No matter how careful an author may be, he/she can’t help but let their worldview bleed into their work. I quickly tired of the Harry Bosch novels because I noticed that Michael Connelly has an anti-police bias that I found to be off-putting. Dennis Lehane and George Pelacanos both love to perseverate about issues of race and class ad nauseam, often straying from solid storytelling into the realm of moralizing. When an author tells a reader what to think, he’s lost them, whether they agree with the viewpoint or not. I agree far more with the late Vince Flynn’s worldview about the war on terror and I share his pro-C.I.A. bias, but even I rolled my eyes (figuratively, of course) at times at the way he wrote any character who dared to oppose Mitch Rapp.

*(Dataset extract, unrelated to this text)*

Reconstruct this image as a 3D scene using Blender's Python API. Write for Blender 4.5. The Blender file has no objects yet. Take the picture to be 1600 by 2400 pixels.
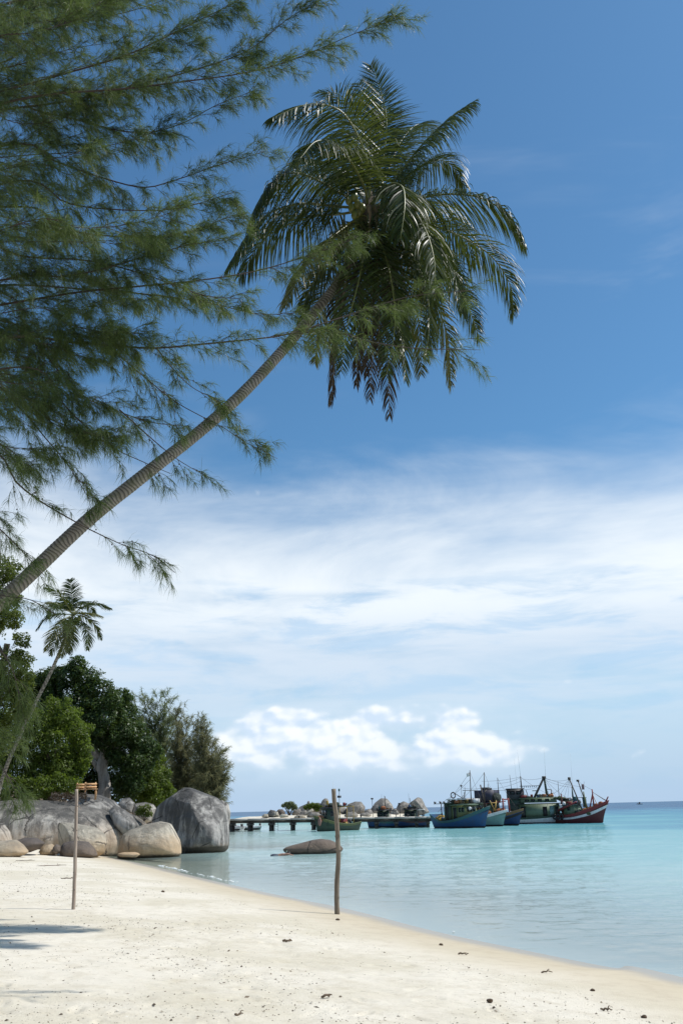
import bpy, bmesh, math, random
import numpy as np
from mathutils import Vector, Matrix, Quaternion

SC = bpy.context.scene
COL = SC.collection
rad = math.radians

# ------------------------------------------------------------------ camera
F = 2100.0                       # focal length in photograph pixels (1600 x 2400)
CAMZ = 2.4
PITCH = math.atan(697 / F)
ROLL = rad(1.44)
fwd = np.array([0, math.cos(PITCH), math.sin(PITCH)])
up0 = np.array([0, -math.sin(PITCH), math.cos(PITCH)])
rt0 = np.array([1.0, 0, 0])
CR = math.cos(ROLL) * rt0 - math.sin(ROLL) * up0
CU = math.cos(ROLL) * up0 + math.sin(ROLL) * rt0
cam_d = bpy.data.cameras.new('camera')
cam = bpy.data.objects.new('camera', cam_d)
COL.objects.link(cam)
cam_d.sensor_fit = 'VERTICAL'
cam_d.sensor_height = 36.0
cam_d.sensor_width = 24.0
cam_d.lens = F / 2400 * 36.0
cam_d.clip_start = 0.1
cam_d.clip_end = 60000
cam.matrix_world = Matrix(((CR[0], CU[0], -fwd[0], 0), (CR[1], CU[1], -fwd[1], 0),
                           (CR[2], CU[2], -fwd[2], CAMZ), (0, 0, 0, 1)))
SC.camera = cam

# ------------------------------------------------------------------ sun and sky
SUN_EL = rad(56)
SUN_AZ = rad(80)                 # clockwise from +Y (the viewing direction): the sun stands to the right
sdir = np.array([math.sin(SUN_AZ) * math.cos(SUN_EL), math.cos(SUN_AZ) * math.cos(SUN_EL), math.sin(SUN_EL)])
sun_d = bpy.data.lights.new('sun', 'SUN')
sun_d.energy = 4.6
sun_d.angle = rad(0.53)
sun_d.color = (1.0, 0.965, 0.91)
sun = bpy.data.objects.new('sun', sun_d)
COL.objects.link(sun)
sun.rotation_euler = Vector(-sdir).to_track_quat('-Z', 'Y').to_euler()

SC.view_settings.view_transform = 'Standard'
SC.view_settings.look = 'None'
SC.view_settings.exposure = 0.08
SC.view_settings.gamma = 1.0
SC.view_settings.use_curve_mapping = False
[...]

Based on his work, I’m going to hazard a guess that Mr. Box is not a leftist, or even center-left in his politics. Some might read his work and infer that he is a conservative, or even a right-winger. I would not be comfortable making such an assumption. He might be libertarian, or even center-right in his politics. But he does a good enough job presenting multiple angles on an issue that the reader is left to make up their own mind by story’s end. This is the mark of a writer who truly respects his audience.
So, seventeen Joe Pickett novels down, and I don’t know how many to go. Meanwhile, Mr. Box has developed another series centered around a cop who is an overweight single mother in her 30’s. I have a major crush on her. “Paradise Valley,” is the third novel in the Cassie Dewell series and it will be published this summer. If this proves to be Cassie’s last hurrah…well…maybe I’ll come back to this blog and dip my quill in some poison where Chuck is concerned. We’ll see.
In the meantime, a guy known only as, The Real Book Spy, has recommended several new series to me featuring characters with names like Cork O’Connor, Nick Mason and Logan West. With those characters in the queue, plus an unusual foray into the world of Harry Potter, my daily commute from Littleton to Boulder isn’t likely to get boring anytime soon.
Sidebar: I had the pleasure of meeting C. J. Box the other evening at a book signing here in Denver. I was struck by the fact that there is a lot of Wyoming in his demeanor. He seemed to be a man who is unassuming and unpretentious. In other words, there is a lot of Joe Pickett in C. J. Box, and vice versa. I took Katy, since she was the one who introduced me to the Joe Pickett series. She handled herself well, both during the Q&A period and when he signed her bookplate. I was not so fortunate. I had 10 things I wanted to say to him, but when the time came, my tongue got cramped.
Here’s a funny story he shared. He was at a writers’ conference and was seated between Michael Connelly and Lee Child, the author of the Jack Reacher series. Child was apparently complaining that fans kept asking him why the movie studio had cast Tom Cruise, a relatively diminutive figure, as Reacher. Child felt that this bit of casting (or miscasting) eclipsed anything positive about the film.
Hell, maybe I should be glad that Joe Pickett hasn’t yet made it to the screen.
David E. Kelley is supposedly interested in turning “The Highway” into a limited series. I feel more than a little trepidation about this. Kelley’s worldview is decidedly liberal and it suffuses all of his work. To me, this would be incongruous with Box’s overarching philosophy. But Box seemed to be happy with their collaboration thus far.
I’m done now. Time to do a recording studio maintenance check.